Is College Worth Attending if You’re Lost?

There are many reasons for going to college. I don’t believe that an education is overrated. There are many hidden benefits (social and personal) for going to college even if it’s not right for you. It also makes sense to pursue an education if you know exactly what job you want (lawyer or accountant).

But what about if you’re completely lost after high school? Is college still worth attending?

Darren wrote in with his reasons for going to college

I went to college because that was (and still is) the “normal” thing to do after high school. Looking back now on my college years, I believe that college might be encouraged a bit too much. By this I mean that I don’t think everyone is a right fit for college. For some, college may make sense after they take a few years to “find themselves” or save up some money to help pay for the costs.

From the standpoint of getting a decent job, college has done a good job of that for me. But as far as my college experience itself, I didn’t study a subject I’m passionate about. Rather, I just chose a major I knew I could pass, and tried to finish as fast as possible.

If I could do it over, I’d take a few years off, get a job that only requires a HS diploma, and earn money. Then after getting a better idea of what I wanted to study, I’d consider colleges that offer those majors. This way, I’d actually study with passion, and a greater sense of purpose.

This brings me to the point of this piece, is college worth attending if you’re lost and not sure of what to do?
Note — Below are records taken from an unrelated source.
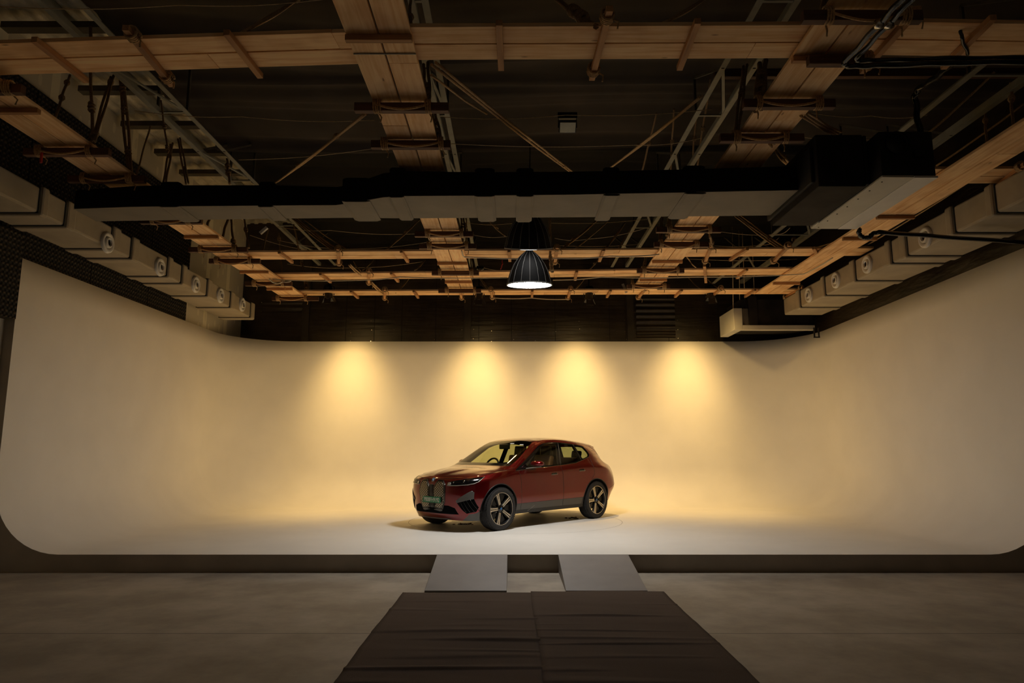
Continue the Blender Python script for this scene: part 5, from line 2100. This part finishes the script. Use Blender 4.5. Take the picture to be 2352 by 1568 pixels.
for s in (1, -1):
    mb = MB()
    rbox(mb, (2.40, s * .38, .72), (.52, .50, .16))
    seat = mb.build('front_seat', M['seat'], CAR, smooth=True)
    mb = MB()
    rbox(mb, (2.74, s * .38, 1.04), (.13, .48, .64), .055, Matrix.Rotation(.24, 4, 'Y'))
    mb.build('seat_back', M['seat'], seat, smooth=True)
    mb = MB()
    rbox(mb, (2.86, s * .38, 1.43), (.10, .27, .24), .045, Matrix.Rotation(.15, 4, 'Y'))
    mb.build('head_rest', M['trimdark'], seat, smooth=True)
mb = MB()
rbox(mb, (3.42, 0, .74), (.5, 1.3, .16))
rs = mb.build('rear_seat', M['seat'], CAR, smooth=True)
mb = MB()
rbox(mb, (3.76, 0, 1.02), (.14, 1.28, .56), .05, Matrix.Rotation(.3, 4, 'Y'))
mb.build('seat_back', M['seat'], rs, smooth=True)
for y in (-.42, .42):
    mb = MB()
    rbox(mb, (3.88, y, 1.36), (.09, .25, .17), .04, Matrix.Rotation(.2, 4, 'Y'))
    mb.build('head_rest', M['trimdark'], rs, smooth=True)
MB().box((1.98, .0, 1.535), (.07, .26, .10)).build('rear_view_mirror', M['trimdark'], CAR, .015)
# stickers on the screen
for (y, z0, nm) in ((-.20, 1.600, 'screen_sticker'), (-.48, 1.575, 'screen_sticker')):
    h = BASE.ray_cast(Vector((-2, abs(y), z0)), Vector((1, 0, 0)))
    o = MB().box((0, 0, 0), (.004, .10, .03)).build(nm, M['ring'], CAR)
    o.location = (h[0].x - .003, y, z0)
    o.rotation_euler = (0, math.radians(62), 0)
bm.free()
EXPO = 0.97

# ------------------------------------------------------------------ light balance and look
wd = bpy.data.worlds.new('world')
S.world = wd
wd.use_nodes = True
wd.node_tree.nodes['Background'].inputs['Color'].default_value = (1, .78, .55, 1)
wd.node_tree.nodes['Background'].inputs['Strength'].default_value = .02
S.view_settings.view_transform = 'Standard'
S.view_settings.look = 'None'
S.view_settings.gamma = 1
S.view_settings.use_curve_mapping = False
S.view_settings.exposure = EXPO
S.cycles.use_denoising = True
S.cycles.max_bounces = 10
S.cycles.diffuse_bounces = 6
S.cycles.glossy_bounces = 4
S.cycles.transparent_max_bounces = 12
S.cycles.sample_clamp_indirect = 8
S.cycles.caustics_reflective = False
S.cycles.caustics_refractive = False
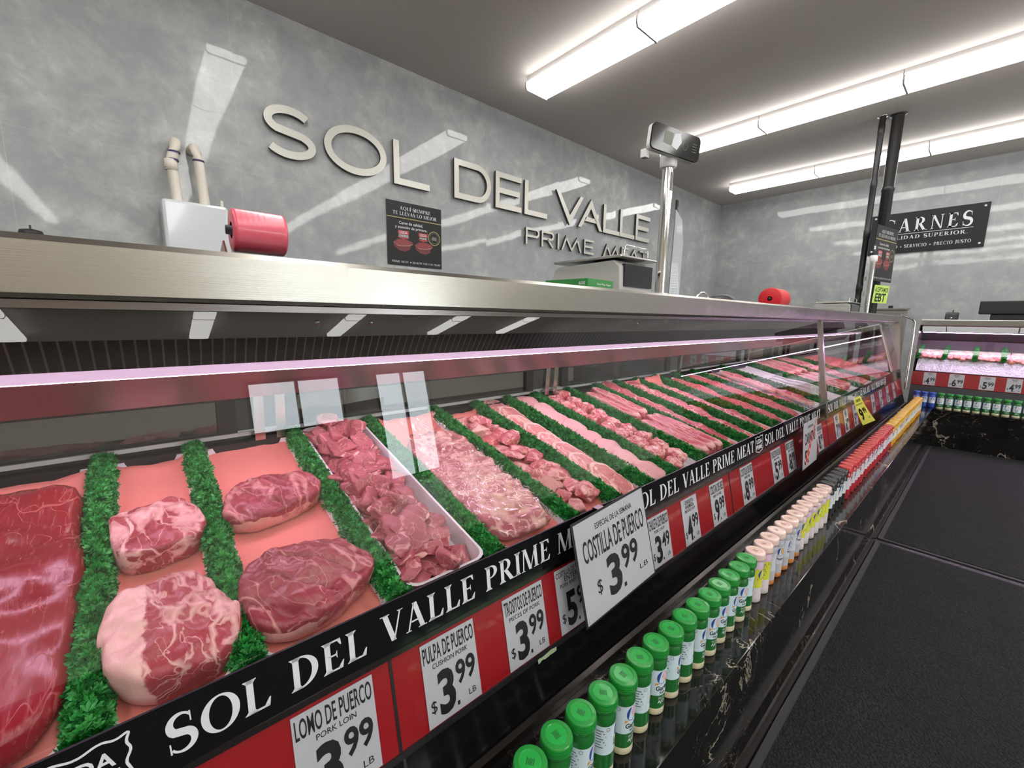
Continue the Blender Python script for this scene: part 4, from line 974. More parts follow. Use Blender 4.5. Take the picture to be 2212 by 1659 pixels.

Not at all. The whole point of this article is to let you know that it’s okay to try out other options instead of going straight to college after high school.

If you’re wondering the following question:

Why should I go to college?

You need to take some time to figure things out.

What can you do right after high school if you’re lost?

  1. Take evening classes. This way you can figure out what interests you and what sort of path you should follow. An evening class requires less commitment and will give you the whole day to stay busy.
  2. Find a full-time gig. You can look for a job to see if what it’s like to start off in an entry level position. Working will either motivate you to work more or to go back to college to earn credentials that pay more.
  3. Work with a family member. Do you have this opportunity available to you? One of my good friends worked with his father in a construction company. This experience helped him out big time with learning how to run a business and hustle to make money.

Brad wrote on the idea of figuring things out before spending money on college

I would just say that a person needs to figure out what they want to do BEFORE going to college. For example, I was great in math. I distinctly remember sitting in some class my senior year and thinking I will never use this crap! I read a stat the other day that 80% of college grads – 10 years after graduating – are working in a field different from their college area of study. How much money has been wasted and how many times was the major field of study changed?

I’m in favor of a college degree when it’s needed to do the work you love to do or it will really provide a great education in the area I love.

In my opinion, there ought to be classes in high school helping kids to know their passion and letting them interact with bankers, engineers, construction workers, etc. so that college freshman have a much better idea of what they want to do.

Do you know someone attending college that’s lost? While there are many advantages of going to college, it makes no sense if it’s not right for you. Why rush? Unless you find a clear plan to graduate from college with no debt, it makes no sense to let others force you into attending college.